— Task description —
Copy out lines with the word "scene" from the material that follows.

>>>>>

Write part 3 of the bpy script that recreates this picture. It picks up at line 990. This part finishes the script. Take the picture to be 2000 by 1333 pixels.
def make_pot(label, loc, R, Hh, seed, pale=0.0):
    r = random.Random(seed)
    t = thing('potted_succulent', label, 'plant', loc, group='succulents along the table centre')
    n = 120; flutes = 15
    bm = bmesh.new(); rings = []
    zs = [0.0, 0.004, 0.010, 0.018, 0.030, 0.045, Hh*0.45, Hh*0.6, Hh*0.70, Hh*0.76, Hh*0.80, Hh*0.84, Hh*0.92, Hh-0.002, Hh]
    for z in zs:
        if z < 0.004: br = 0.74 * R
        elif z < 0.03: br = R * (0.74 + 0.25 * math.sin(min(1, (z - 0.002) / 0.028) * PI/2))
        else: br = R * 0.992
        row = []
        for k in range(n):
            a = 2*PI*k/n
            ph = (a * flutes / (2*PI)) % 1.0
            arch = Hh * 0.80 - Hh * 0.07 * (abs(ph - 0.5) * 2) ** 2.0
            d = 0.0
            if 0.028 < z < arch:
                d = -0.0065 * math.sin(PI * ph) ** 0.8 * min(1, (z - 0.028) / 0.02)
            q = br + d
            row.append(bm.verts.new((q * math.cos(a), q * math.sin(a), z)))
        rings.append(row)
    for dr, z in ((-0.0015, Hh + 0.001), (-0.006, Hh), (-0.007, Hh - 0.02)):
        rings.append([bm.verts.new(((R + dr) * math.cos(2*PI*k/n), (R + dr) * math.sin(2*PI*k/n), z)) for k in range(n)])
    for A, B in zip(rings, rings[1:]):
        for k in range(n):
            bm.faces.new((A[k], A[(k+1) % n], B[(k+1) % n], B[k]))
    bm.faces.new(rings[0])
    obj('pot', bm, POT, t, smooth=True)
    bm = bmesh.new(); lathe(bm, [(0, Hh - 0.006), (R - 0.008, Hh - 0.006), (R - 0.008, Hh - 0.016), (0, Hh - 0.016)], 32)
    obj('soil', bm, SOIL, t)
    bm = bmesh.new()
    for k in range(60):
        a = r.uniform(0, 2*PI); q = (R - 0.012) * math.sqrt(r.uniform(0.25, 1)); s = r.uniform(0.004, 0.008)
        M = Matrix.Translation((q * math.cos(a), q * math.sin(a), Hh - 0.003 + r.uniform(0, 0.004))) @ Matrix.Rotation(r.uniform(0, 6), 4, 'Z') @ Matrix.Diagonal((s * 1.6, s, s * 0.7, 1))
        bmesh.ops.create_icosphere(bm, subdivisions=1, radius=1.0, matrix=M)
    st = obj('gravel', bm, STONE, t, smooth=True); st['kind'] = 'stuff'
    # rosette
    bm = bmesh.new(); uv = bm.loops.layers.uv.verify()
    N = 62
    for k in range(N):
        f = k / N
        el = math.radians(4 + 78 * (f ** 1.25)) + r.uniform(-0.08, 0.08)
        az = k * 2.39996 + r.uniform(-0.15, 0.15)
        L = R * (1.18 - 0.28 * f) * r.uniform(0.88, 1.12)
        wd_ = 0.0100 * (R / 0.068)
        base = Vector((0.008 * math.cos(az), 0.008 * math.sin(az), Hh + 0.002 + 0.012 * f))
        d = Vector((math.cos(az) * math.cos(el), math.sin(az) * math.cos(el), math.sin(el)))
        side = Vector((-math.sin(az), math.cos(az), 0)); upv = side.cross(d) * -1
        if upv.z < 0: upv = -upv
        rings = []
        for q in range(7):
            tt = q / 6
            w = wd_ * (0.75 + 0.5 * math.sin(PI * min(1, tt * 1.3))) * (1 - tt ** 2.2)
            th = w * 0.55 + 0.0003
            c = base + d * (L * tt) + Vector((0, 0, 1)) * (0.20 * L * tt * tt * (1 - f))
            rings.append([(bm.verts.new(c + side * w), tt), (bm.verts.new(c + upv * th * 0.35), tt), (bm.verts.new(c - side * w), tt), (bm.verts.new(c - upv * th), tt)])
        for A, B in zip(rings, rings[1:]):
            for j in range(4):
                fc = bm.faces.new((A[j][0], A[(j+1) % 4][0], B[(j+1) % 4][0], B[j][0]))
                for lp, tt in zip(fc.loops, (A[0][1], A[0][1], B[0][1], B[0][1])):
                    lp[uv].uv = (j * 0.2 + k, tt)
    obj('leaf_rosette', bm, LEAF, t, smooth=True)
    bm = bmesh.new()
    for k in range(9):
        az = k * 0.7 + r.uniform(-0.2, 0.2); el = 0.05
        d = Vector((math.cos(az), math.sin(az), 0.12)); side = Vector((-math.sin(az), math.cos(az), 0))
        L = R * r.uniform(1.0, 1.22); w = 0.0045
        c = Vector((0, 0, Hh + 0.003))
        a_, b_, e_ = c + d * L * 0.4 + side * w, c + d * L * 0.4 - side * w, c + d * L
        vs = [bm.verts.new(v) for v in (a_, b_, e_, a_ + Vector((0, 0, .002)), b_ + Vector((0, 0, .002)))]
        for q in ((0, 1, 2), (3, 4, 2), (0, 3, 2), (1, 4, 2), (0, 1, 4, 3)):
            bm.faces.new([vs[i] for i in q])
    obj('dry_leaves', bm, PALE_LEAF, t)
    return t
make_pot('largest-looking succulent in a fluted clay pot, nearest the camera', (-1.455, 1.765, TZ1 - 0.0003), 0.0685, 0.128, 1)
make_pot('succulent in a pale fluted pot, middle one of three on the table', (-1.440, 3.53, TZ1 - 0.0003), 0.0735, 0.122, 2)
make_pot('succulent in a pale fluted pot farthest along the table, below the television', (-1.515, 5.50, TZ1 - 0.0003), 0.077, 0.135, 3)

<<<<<
>>>>>

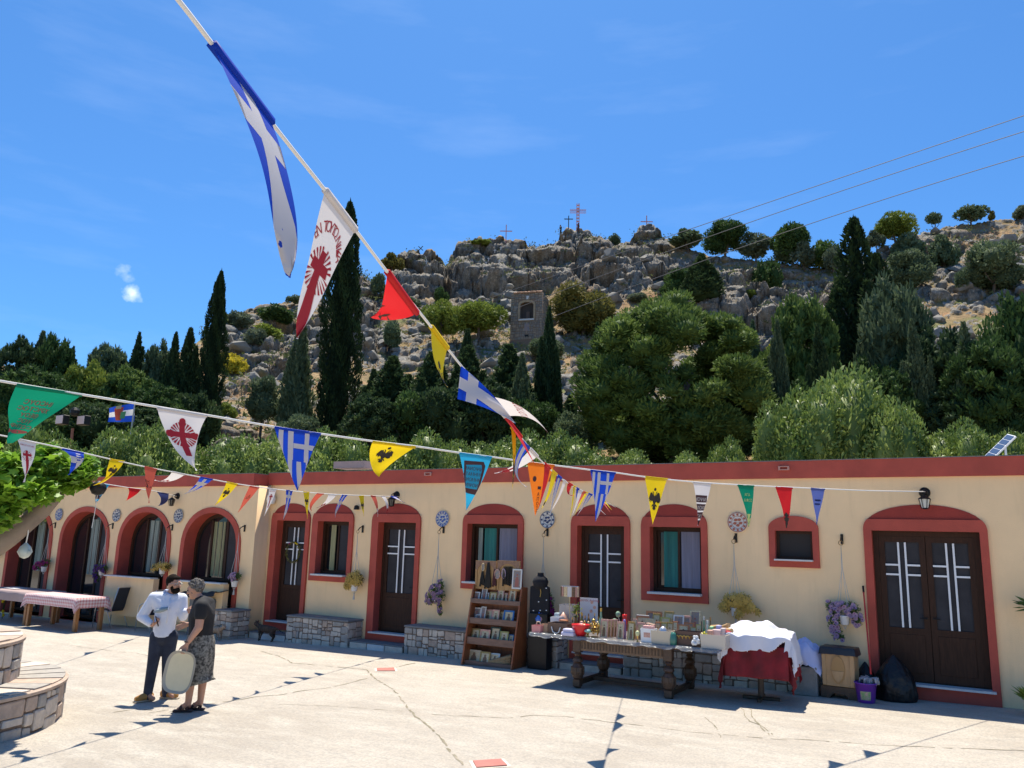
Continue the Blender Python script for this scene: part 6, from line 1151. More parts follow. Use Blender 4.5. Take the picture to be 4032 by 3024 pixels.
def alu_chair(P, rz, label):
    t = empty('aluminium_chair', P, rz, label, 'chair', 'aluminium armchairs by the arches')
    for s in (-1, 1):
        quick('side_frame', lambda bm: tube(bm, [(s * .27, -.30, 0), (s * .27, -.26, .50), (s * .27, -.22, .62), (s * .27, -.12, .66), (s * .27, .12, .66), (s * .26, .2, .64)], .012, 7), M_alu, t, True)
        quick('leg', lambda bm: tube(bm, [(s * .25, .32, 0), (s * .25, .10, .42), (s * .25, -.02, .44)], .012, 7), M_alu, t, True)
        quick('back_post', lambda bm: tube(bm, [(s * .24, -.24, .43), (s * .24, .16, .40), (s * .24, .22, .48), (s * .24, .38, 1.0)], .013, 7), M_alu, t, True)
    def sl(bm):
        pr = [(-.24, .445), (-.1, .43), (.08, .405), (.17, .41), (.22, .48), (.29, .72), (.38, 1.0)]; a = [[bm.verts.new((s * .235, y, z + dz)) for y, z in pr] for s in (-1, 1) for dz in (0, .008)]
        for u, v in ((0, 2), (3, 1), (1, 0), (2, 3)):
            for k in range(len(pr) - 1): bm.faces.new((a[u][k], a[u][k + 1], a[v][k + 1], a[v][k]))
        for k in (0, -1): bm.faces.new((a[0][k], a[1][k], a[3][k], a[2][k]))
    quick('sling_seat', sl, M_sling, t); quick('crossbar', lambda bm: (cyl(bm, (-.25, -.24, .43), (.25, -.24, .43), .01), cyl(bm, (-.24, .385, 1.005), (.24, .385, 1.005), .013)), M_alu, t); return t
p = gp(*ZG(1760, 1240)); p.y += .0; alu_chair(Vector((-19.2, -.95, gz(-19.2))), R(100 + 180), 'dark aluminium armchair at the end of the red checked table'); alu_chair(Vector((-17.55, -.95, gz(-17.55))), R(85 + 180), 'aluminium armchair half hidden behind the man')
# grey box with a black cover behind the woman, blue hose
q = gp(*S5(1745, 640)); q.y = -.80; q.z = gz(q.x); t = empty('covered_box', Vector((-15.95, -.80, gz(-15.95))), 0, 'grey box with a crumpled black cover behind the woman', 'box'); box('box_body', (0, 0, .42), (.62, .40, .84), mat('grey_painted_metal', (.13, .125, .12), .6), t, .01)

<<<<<
>>>>>

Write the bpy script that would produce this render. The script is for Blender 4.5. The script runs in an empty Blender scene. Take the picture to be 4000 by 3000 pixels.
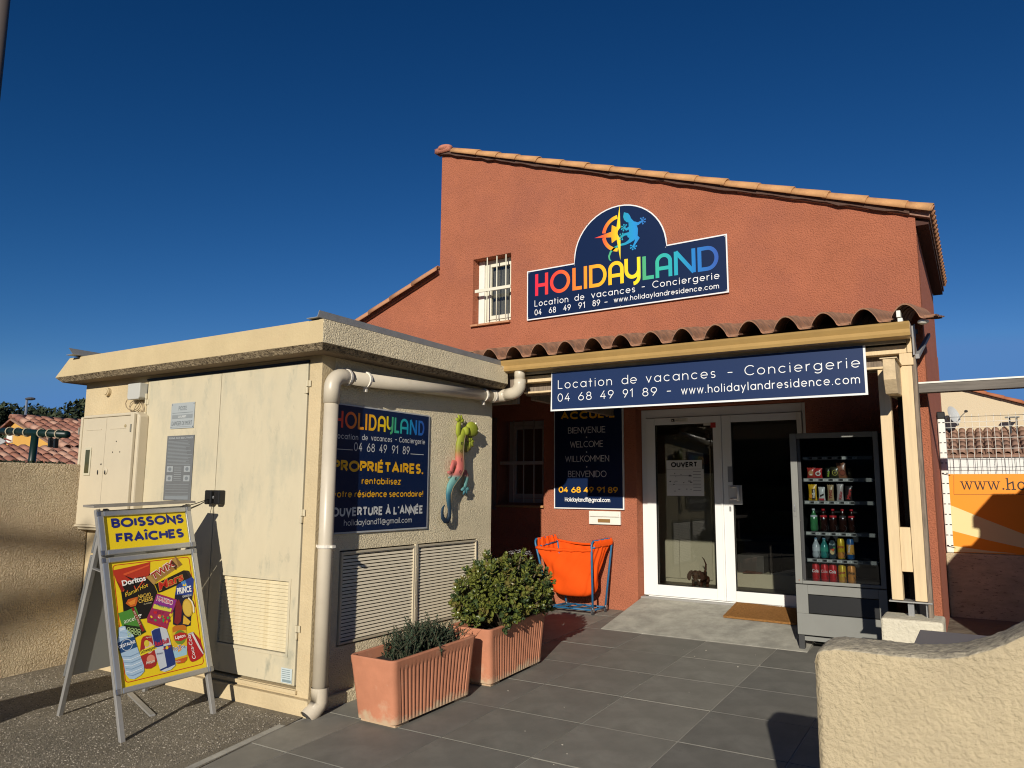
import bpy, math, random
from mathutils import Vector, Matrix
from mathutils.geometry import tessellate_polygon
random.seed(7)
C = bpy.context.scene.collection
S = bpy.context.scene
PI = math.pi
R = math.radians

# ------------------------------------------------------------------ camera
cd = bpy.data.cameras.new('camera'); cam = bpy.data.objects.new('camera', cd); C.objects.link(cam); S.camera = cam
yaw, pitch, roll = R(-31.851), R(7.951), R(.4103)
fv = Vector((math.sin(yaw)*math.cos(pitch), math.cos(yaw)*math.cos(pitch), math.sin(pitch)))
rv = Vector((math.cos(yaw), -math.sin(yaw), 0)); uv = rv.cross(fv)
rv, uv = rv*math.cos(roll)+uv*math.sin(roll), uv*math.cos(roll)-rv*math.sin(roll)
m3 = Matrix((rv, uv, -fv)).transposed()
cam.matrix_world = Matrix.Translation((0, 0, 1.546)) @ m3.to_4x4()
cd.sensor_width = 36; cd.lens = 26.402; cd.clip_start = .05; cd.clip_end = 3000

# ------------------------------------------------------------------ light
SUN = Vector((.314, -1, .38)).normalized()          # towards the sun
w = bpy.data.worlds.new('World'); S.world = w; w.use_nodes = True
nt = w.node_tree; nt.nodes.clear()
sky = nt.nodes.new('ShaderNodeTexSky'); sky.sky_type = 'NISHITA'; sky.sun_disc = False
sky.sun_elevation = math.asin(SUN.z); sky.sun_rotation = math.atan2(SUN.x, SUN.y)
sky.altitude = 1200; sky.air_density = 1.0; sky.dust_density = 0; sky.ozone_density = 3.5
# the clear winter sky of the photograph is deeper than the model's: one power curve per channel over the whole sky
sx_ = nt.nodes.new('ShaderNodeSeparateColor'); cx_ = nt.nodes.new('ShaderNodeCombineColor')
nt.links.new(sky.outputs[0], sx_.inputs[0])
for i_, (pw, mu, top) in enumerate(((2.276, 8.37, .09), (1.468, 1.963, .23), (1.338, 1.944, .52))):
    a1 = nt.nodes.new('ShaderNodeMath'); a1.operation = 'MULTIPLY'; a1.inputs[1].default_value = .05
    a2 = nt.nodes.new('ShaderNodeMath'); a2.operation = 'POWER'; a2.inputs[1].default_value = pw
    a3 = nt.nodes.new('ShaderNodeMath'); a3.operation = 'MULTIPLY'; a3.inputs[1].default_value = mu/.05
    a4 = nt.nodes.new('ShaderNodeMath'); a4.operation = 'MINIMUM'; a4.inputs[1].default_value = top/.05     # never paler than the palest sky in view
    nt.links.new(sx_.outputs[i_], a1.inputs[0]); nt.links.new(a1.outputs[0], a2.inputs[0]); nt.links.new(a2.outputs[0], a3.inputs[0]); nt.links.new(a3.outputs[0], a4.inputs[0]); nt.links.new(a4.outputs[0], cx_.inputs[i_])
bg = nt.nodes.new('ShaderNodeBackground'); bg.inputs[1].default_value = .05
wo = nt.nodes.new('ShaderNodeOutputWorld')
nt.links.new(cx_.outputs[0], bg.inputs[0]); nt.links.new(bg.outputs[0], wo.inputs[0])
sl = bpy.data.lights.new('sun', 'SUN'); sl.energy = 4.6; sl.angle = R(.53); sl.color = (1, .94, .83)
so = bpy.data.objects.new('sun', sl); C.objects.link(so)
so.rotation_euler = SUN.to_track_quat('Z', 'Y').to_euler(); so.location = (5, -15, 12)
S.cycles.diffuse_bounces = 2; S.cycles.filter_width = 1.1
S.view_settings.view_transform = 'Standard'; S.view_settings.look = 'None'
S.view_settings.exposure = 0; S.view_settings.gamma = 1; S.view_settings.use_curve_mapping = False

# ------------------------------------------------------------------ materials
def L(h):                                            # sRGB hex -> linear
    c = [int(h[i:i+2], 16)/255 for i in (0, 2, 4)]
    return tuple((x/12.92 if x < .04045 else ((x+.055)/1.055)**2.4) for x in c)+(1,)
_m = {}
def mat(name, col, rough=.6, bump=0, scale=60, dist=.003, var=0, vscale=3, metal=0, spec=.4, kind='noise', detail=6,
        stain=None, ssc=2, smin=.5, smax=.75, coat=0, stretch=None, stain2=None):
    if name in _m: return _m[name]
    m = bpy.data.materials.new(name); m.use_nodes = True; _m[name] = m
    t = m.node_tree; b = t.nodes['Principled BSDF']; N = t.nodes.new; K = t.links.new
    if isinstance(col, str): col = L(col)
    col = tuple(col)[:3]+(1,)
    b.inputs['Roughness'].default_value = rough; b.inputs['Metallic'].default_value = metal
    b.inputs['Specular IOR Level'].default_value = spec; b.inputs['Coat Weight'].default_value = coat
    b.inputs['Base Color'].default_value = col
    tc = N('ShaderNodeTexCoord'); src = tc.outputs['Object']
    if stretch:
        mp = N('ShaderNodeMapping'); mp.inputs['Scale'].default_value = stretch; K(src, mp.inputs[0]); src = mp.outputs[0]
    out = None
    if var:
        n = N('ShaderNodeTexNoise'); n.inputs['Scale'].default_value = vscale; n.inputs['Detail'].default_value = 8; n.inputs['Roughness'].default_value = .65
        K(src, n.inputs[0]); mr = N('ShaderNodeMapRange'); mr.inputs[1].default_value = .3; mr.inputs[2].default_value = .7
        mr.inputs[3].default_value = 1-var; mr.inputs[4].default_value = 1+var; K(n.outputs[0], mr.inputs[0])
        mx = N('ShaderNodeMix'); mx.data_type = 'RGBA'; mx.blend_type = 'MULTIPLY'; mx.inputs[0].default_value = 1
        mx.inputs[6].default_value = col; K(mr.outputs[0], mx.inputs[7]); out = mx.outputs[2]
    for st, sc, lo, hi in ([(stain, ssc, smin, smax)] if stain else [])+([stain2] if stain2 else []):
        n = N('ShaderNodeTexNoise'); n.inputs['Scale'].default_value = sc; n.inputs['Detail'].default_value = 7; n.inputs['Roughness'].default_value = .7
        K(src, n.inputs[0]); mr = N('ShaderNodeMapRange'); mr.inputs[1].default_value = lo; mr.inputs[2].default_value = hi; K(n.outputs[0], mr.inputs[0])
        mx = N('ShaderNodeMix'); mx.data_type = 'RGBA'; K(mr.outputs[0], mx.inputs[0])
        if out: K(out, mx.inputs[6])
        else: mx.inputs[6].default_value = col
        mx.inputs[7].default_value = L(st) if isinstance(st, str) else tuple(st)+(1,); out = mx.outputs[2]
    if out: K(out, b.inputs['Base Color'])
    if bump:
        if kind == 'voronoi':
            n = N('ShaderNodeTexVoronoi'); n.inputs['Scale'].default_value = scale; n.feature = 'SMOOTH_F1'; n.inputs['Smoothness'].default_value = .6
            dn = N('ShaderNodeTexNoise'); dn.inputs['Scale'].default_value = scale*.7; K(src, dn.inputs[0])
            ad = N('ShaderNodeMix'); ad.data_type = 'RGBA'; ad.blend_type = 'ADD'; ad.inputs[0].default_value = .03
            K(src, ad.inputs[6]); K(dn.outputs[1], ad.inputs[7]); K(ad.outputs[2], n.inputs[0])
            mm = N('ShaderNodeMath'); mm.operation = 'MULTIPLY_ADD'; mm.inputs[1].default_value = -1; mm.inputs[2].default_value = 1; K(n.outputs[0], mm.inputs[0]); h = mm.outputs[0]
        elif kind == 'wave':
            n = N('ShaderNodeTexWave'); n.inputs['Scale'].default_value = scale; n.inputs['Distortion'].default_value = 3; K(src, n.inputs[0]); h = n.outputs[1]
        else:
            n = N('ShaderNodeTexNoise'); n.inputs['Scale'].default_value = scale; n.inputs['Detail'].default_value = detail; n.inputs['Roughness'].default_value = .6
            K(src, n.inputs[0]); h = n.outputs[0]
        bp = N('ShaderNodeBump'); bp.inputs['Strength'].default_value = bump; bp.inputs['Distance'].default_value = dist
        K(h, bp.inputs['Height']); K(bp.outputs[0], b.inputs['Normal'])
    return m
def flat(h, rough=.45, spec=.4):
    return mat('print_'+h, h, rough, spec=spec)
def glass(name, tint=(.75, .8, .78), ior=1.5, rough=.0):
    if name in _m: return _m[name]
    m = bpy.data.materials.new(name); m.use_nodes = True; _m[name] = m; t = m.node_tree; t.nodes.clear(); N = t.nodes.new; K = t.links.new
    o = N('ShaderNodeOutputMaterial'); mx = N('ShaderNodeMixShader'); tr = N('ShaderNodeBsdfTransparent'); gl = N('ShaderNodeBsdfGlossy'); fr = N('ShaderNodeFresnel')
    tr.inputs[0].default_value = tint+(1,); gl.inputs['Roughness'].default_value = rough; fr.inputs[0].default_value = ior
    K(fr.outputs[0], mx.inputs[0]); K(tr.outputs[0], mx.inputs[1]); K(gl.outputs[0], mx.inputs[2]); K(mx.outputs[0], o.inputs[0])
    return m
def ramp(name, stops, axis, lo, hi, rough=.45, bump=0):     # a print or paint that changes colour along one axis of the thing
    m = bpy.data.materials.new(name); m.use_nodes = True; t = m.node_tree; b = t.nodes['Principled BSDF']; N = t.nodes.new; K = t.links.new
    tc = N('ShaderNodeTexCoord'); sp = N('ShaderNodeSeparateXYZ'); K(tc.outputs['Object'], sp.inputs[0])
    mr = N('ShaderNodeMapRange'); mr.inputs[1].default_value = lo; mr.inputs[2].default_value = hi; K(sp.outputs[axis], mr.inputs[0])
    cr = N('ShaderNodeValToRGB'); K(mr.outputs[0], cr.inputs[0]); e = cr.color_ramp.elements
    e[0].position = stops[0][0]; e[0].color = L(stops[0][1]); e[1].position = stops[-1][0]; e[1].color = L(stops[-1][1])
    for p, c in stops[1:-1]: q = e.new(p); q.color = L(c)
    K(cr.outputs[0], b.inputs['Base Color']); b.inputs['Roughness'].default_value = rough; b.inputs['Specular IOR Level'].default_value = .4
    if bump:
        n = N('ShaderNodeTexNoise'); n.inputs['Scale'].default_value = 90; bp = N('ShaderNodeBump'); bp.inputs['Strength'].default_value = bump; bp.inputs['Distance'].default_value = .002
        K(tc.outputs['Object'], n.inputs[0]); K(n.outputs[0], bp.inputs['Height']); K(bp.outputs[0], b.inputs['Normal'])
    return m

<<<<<

— Solution for this task —
Continue the Blender Python script for this scene: part 6, from line 1151. More parts follow. Use Blender 4.5. Take the picture to be 4032 by 3024 pixels.
Write the bpy script that would produce this render. The script is for Blender 4.5. The script runs in an empty Blender scene. Take the picture to be 4000 by 3000 pixels.
C = bpy.context.scene.collection
S = bpy.context.scene